=== Stored data ===

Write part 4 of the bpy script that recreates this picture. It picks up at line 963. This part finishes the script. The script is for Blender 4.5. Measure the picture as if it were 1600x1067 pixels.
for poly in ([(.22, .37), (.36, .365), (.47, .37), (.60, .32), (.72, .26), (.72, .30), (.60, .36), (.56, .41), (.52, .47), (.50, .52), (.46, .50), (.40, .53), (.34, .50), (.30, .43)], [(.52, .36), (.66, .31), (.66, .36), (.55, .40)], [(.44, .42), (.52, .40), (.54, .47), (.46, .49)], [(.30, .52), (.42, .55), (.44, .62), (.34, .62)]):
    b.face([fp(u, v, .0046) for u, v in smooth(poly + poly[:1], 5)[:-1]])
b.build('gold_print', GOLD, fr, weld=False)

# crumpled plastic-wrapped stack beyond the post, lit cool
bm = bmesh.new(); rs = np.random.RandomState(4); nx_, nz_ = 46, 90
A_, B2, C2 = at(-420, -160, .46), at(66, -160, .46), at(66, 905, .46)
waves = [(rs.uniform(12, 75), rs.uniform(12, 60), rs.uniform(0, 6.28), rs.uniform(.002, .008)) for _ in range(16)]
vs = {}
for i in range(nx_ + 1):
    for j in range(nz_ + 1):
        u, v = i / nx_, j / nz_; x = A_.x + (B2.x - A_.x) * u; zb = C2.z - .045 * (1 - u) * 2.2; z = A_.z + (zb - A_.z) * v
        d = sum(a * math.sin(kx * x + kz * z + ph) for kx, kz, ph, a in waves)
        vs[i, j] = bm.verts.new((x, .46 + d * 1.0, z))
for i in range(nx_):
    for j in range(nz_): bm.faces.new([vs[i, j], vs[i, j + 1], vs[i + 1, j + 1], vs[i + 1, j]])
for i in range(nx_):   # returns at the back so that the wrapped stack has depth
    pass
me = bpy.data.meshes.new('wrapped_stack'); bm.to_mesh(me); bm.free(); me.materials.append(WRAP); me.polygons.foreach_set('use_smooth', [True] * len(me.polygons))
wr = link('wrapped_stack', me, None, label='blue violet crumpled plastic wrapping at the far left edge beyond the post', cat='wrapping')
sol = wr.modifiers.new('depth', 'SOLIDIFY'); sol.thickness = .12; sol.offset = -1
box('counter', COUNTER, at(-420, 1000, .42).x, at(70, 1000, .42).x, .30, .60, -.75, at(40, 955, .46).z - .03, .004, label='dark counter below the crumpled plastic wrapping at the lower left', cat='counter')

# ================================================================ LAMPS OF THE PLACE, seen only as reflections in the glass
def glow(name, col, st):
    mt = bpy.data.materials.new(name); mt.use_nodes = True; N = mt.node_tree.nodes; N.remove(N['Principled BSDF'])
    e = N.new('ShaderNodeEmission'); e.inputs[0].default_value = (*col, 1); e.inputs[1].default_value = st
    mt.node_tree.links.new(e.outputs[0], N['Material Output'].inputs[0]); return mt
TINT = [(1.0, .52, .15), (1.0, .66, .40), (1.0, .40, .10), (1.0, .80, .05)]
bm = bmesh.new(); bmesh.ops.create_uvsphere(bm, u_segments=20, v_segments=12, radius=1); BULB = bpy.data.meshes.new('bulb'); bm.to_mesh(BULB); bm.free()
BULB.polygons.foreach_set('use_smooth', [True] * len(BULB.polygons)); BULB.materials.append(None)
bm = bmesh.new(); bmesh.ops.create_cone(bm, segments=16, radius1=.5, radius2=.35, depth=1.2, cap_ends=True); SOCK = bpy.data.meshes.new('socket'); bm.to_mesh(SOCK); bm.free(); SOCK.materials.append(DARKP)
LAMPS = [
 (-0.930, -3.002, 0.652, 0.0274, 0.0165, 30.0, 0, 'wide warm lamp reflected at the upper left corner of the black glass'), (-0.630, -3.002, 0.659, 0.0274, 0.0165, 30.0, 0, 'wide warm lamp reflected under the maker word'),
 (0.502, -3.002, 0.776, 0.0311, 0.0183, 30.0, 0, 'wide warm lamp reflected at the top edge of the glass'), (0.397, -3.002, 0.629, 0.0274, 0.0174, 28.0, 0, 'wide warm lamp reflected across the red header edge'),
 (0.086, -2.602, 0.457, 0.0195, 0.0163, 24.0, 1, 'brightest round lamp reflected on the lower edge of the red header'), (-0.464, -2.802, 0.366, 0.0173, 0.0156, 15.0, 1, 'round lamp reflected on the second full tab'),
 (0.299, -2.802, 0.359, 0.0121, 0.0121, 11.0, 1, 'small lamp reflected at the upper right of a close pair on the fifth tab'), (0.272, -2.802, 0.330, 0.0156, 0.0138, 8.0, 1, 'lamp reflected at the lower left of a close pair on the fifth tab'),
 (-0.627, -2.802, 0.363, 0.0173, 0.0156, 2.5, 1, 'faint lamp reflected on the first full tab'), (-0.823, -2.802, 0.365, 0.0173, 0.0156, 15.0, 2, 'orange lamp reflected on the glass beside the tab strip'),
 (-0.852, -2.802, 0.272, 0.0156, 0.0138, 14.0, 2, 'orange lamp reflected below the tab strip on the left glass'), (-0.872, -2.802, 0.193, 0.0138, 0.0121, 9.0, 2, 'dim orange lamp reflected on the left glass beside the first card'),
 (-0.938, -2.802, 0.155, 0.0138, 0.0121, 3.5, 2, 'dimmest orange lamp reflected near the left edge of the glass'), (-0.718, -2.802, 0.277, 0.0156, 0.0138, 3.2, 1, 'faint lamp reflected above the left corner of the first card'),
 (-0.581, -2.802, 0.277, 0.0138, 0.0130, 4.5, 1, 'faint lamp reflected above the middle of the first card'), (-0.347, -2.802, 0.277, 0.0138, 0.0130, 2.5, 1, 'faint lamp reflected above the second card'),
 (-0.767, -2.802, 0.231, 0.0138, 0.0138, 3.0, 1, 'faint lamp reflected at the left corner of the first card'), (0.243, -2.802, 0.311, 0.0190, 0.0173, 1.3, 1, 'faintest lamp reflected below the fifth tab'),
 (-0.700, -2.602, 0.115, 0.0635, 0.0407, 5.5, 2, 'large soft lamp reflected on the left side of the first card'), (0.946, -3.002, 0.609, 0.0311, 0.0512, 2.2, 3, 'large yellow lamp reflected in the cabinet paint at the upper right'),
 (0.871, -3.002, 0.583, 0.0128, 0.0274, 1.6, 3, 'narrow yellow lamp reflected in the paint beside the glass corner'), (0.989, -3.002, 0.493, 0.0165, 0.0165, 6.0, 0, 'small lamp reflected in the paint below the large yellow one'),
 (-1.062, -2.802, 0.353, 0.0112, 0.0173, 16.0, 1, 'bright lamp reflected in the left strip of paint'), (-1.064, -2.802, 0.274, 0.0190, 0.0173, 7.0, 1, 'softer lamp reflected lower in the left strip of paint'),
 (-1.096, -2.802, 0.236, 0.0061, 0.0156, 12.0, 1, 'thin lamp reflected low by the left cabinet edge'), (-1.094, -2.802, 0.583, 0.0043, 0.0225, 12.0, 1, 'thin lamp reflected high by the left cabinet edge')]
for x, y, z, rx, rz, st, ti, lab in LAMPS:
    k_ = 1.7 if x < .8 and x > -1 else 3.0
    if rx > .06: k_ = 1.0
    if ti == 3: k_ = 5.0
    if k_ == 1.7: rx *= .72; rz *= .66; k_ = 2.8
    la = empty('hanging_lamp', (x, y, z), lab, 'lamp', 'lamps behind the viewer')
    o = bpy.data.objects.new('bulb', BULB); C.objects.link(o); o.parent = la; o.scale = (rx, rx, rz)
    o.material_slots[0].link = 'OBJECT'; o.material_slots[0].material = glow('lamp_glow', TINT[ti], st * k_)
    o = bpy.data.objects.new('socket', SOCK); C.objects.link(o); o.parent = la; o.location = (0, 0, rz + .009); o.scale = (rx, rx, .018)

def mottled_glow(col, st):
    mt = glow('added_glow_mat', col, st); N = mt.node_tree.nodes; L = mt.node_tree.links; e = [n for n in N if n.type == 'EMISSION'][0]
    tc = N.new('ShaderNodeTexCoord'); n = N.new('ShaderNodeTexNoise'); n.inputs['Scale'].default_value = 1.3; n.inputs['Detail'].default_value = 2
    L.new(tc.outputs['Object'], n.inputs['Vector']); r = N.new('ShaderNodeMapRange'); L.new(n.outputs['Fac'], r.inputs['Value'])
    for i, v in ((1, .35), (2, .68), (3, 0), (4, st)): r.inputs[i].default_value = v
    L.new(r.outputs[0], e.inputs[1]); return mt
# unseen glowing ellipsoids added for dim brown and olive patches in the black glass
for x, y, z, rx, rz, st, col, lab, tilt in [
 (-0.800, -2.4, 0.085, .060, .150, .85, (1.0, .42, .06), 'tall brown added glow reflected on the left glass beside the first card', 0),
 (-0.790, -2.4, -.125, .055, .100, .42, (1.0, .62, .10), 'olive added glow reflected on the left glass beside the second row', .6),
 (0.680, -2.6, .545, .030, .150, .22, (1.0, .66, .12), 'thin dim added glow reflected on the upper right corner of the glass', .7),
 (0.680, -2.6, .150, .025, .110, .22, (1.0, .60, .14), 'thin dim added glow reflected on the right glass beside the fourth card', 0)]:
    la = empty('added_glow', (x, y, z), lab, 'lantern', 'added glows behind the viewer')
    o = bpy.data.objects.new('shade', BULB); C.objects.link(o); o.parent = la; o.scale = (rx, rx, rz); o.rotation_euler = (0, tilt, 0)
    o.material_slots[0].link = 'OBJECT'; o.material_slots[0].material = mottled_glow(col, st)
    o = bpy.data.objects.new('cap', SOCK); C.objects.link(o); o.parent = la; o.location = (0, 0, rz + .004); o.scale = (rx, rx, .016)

===

§ **What the task asks**:
Can you write out the lines above, from the first one through the one containing "b.build('gold_print', GOLD, fr, weld=False)", exactly as they appear and nothing more?

§ **Result**:
Write part 4 of the bpy script that recreates this picture. It picks up at line 963. This part finishes the script. The script is for Blender 4.5. Measure the picture as if it were 1600x1067 pixels.
for poly in ([(.22, .37), (.36, .365), (.47, .37), (.60, .32), (.72, .26), (.72, .30), (.60, .36), (.56, .41), (.52, .47), (.50, .52), (.46, .50), (.40, .53), (.34, .50), (.30, .43)], [(.52, .36), (.66, .31), (.66, .36), (.55, .40)], [(.44, .42), (.52, .40), (.54, .47), (.46, .49)], [(.30, .52), (.42, .55), (.44, .62), (.34, .62)]):
    b.face([fp(u, v, .0046) for u, v in smooth(poly + poly[:1], 5)[:-1]])
b.build('gold_print', GOLD, fr, weld=False)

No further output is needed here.